Opposition Leader Bill Shorten has made a steady debut on leader attributes — he outperforms the Prime Minister on several attributes, including narrow-minded (Abbott 54%, Shorten 31%), arrogant (54% to 35%), intolerant (49% to 30%) and intelligent (69% to 62%), but Shorten’s negative characteristics are muted by the high level of “don’t knows” — voters are still to make up their minds about him.

On the entitlements scandal, where Abbott has steadfastly refused to consider reforms to end the common practice of MPs rorting travel expenses, 48% of voters, including 32% of Coalition voters, think the PM has been too soft on entitlements, compared to 26% who think his response has been “about right”.

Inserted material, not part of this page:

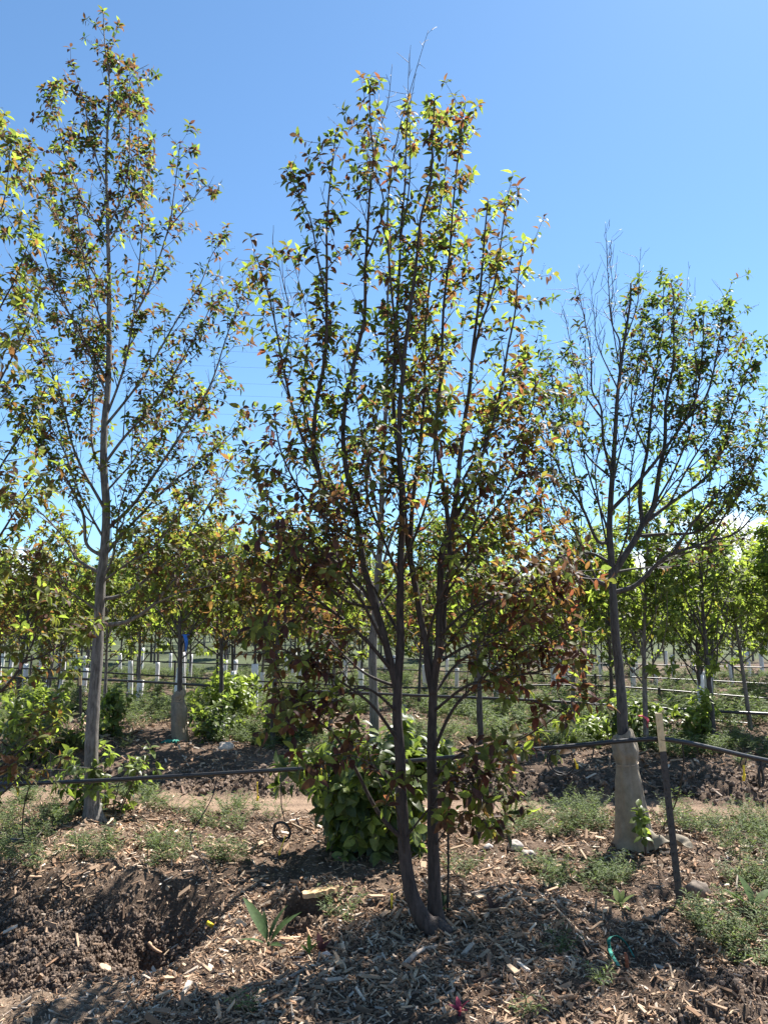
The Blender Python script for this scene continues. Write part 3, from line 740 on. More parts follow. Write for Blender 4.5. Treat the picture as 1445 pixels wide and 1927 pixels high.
# --- wrapped tree at the right
rng = np.random.default_rng(33)
rb = gp(1194, 1588); RD = rb[1]
root = empty("wrapped_tree", tuple(rb), "dark trunked tree with burlap tied round its foot and bare dead twigs on top", "tree")
right_tree = root
c0 = (rb[0], RD)
A = lambda **k: opts(centre=c0, **{**dict(size=0.055, gap=0.12, len=0.46, dens=0.42, tgap=0.10, sp=0.03, leaf=0.62, taper=0.6), **k})
spec = [
 ("trunk", [(1194, 1588, 0.0), (1183, 1480), (1173, 1385), (1168, 1300), (1160, 1200), (1154, 1110), (1149, 1060), (1146, 990), (1150, 900), (1157, 800), (1163, 720), (1175, 640), (1185, 575), (1187, 532)], 0.054, 0.007, 0.05, A(start=0.62, gap=0.16, len=0.34, leaf=0.35)),
 ("limb", [(1144, 1110), (1121, 1093), (1064, 1070), (1031, 1055), (1000, 1030), (970, 990)], 0.021, 0.004, -0.3, A(leaf=0.9, gap=0.19)),
 ("limb", [(1161, 1117), (1197, 1100), (1237, 1060), (1264, 1043), (1331, 1020), (1387, 1003), (1425, 960)], 0.022, 0.004, -0.4, A(gap=0.112)),
 ("limb", [(1154, 1087), (1171, 1053), (1194, 1017), (1211, 983), (1231, 950), (1241, 883), (1250, 840), (1254, 760), (1264, 683), (1267, 610), (1268, 548)], 0.030, 0.004, 0.1, A(gap=0.10, len=0.30)),
 ("limb", [(1205, 990), (1204, 940), (1207, 900), (1217, 850), (1222, 800), (1231, 717), (1247, 613), (1248, 530)], 0.020, 0.003, 0.4, A(gap=0.10, len=0.30)),
 ("limb", [(1150, 967), (1197, 910), (1240, 860), (1290, 790), (1314, 733), (1322, 660), (1324, 590)], 0.018, 0.003, -0.3, A(gap=0.105, len=0.30)),
 ("limb", [(1214, 987), (1257, 950), (1324, 900), (1355, 850), (1380, 770), (1405, 700), (1420, 660)], 0.018, 0.003, 0.3, A(gap=0.105, len=0.38)),
 ("limb", [(1290, 790), (1331, 740), (1350, 650), (1362, 590), (1368, 548)], 0.012, 0.003, 0.1, A(gap=0.10, len=0.28)),
 ("limb", [(1200, 1008), (1250, 1005), (1300, 1003), (1335, 985), (1380, 920), (1420, 840), (1438, 770)], 0.014, 0.003, -0.5, A(gap=0.105, len=0.42)),
 ("limb", [(1264, 1043), (1300, 990), (1340, 940), (1385, 890), (1440, 820)], 0.013, 0.003, -0.7, A(gap=0.112, len=0.42)),
 ("limb", [(1155, 1078), (1200, 1070), (1270, 1065), (1325, 1055), (1365, 1030)], 0.010, 0.003, 0.4, A(gap=0.18, len=0.34, leaf=0.8)),
 ("limb", [(1146, 1020), (1124, 1018), (1097, 960), (1077, 927), (1050, 880), (1030, 820), (1015, 760)], 0.016, 0.003, -0.2, A(gap=0.105, len=0.36)),
 ("limb", [(1150, 1060), (1144, 1057), (1111, 1040), (1070, 1040), (1030, 1010), (1000, 960)], 0.014, 0.003, 0.3, A(gap=0.112, len=0.36)),
 ("limb", [(1097, 960), (1075, 870), (1055, 790), (1040, 720), (1030, 670)], 0.011, 0.003, 0.2, A(gap=0.105, len=0.30, leaf=0.85)),
 ("limb", [(1148, 890), (1135, 830), (1131, 767), (1114, 733), (1111, 660), (1091, 557), (1084, 513)], 0.013, 0.0016, -0.2, A(gap=0.105, len=0.24, leaf=0.12)),
 ("limb", [(1131, 790), (1100, 740), (1080, 680), (1064, 600), (1056, 570)], 0.009, 0.0014, 0.2, A(gap=0.10, len=0.22, leaf=0.15)),
 ("limb", [(1150, 900), (1100, 850), (1075, 770), (1062, 690)], 0.010, 0.002, 0.5, A(gap=0.105, len=0.26, leaf=0.4)),
 ("limb", [(1167, 690), (1165, 640), (1151, 607), (1145, 533), (1142, 480), (1139, 422)], 0.009, 0.0014, 0.0, A(gap=0.12, len=0.18, leaf=0.0)),
 ("limb", [(1165, 700), (1150, 590), (1153, 540), (1147, 480), (1152, 445)], 0.007, 0.0013, 0.3, A(gap=0.10, len=0.17, leaf=0.0)),
 ("limb", [(1175, 640), (1200, 570), (1203, 510), (1206, 465)], 0.007, 0.0013, -0.15, A(gap=0.11, len=0.16, leaf=0.0)),
 ("limb", [(1163, 730), (1125, 650), (1118, 590), (1110, 530)], 0.007, 0.0013, -0.4, A(gap=0.10, len=0.2, leaf=0.0)),
 ("limb", [(1231, 717), (1270, 640), (1288, 580), (1294, 520)], 0.007, 0.0013, 0.3, A(gap=0.10, len=0.2, leaf=0.1)),
 ("limb", [(1160, 760), (1195, 700), (1212, 640), (1218, 560)], 0.007, 0.0015, 0.5, A(gap=0.105, len=0.22, leaf=0.3)),
 ("limb", [(1150, 940), (1165, 860), (1190, 770), (1205, 690), (1210, 600)], 0.010, 0.0022, 0.30, A(gap=0.13, len=0.36, leaf=0.50)),
 ("limb", [(1231, 950), (1270, 880), (1300, 800), (1310, 700), (1300, 600)], 0.010, 0.0022, -0.40, A(gap=0.13, len=0.36, leaf=0.75)),
 ("limb", [(1217, 850), (1190, 780), (1195, 700), (1225, 620)], 0.010, 0.0022, 0.60, A(gap=0.13, len=0.36, leaf=0.60)),
 ("limb", [(1146, 1000), (1110, 900), (1095, 820), (1105, 740), (1100, 650)], 0.010, 0.0022, -0.40, A(gap=0.13, len=0.36, leaf=0.40)),
 ("limb", [(1121, 1093), (1090, 1020), (1060, 960), (1040, 900), (1035, 830)], 0.010, 0.0022, -0.50, A(gap=0.13, len=0.36, leaf=0.70)),
 ("limb", [(1257, 950), (1300, 870), (1345, 800), (1375, 720), (1390, 650)], 0.010, 0.0022, 0.50, A(gap=0.13, len=0.36, leaf=0.75)),
 ("limb", [(1331, 1020), (1370, 960), (1410, 900), (1435, 840)], 0.010, 0.0022, -0.60, A(gap=0.13, len=0.36, leaf=0.80)),
 ("limb", [(1241, 883), (1280, 800), (1285, 700), (1280, 620)], 0.010, 0.0022, 0.40, A(gap=0.13, len=0.36, leaf=0.70)),
 ("limb", [(1149, 1060), (1130, 960), (1120, 880), (1140, 800), (1135, 720)], 0.010, 0.0022, 0.40, A(gap=0.13, len=0.36, leaf=0.35)),
 ("limb", [(1064, 1070), (1040, 1000), (1020, 930), (1015, 850)], 0.010, 0.0022, -0.20, A(gap=0.13, len=0.36, leaf=0.75)),
 ("limb", [(1154, 1087), (1180, 1000), (1185, 900), (1200, 800), (1215, 700)], 0.010, 0.0022, -0.50, A(gap=0.13, len=0.36, leaf=0.50)),
 ("limb", [(1194, 1017), (1260, 920), (1330, 850), (1370, 790)], 0.010, 0.0022, -0.60, A(gap=0.13, len=0.36, leaf=0.70)),
]
cr, _ = hero(rng, root, RD, spec, M['bark_dark'], 7)
rel(root, crown_mesh(rng, cr, "crown", M['leaf'], {'lime': .6, 'green': 4, 'dark': 4}, {'green': 2, 'dark': 6, 'olive': 1, 'purple': 6, 'bronze': 1}, None, 2))
n_right = len(cr.P)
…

Essential also found the issue of the link between bushfires and climate change is a strongly partisan one. Some 63% of Coalition voters believe there’s no link between bushfires and climate change (contrary to the views of former prime minister John Howard), compared to 37% of Labor voters and 19% of Greens voters. Younger voters and people with tertiary education are more likely to believe there’s a link; older voters and those with secondary education are more likely to dismiss it. However, Labor voters are also less likely than Greens voters to believe it’s appropriate to raise the issue, 41% to 64%.

There are also strong partisan divisions over the appropriate policy response to climate change, except the broad unpopularity of  the Coalition’s Direct Action policy. Overall, 15% support retaining a carbon tax, 21% support replacing it with an emissions trading scheme, 31% support dumping the carbon tax and doing nothing at all and 15% support swapping to Direct Action. But support for a carbon tax splits Greens voters 44%, Labor voters 30%, Coalition voters 2%, an ETS splits 35%, 25%, 15%, nothing at all 5%, 25%, 41% and Direct Action 3%, 2% and 28%. That is, nearly three-quarters of Liberal voters don’t support Direct Action.

Essential also followed up a question on internet downloading from May last year, discovering that downloading free content had fallen — 32% of people admitted downloading in 2012, compared to 27% now. However, younger people and people with higher incomes and tertiary education are still much more likely to download content. The most frequently identified reason (32%) for downloading remains accessing content that is not yet available in Australia. The results contradict claims from the powerful copyright cartel that “internet piracy” is a constantly growing menace requiring criminalisation and internet surveillance.

On voting intention, the two-party preferred outcome remains on 53-47% to the Coalition. Both the government (45%) and the Opposition (35) picked up a point on their primary vote; the Greens and others remain on 10% and 11% respectively.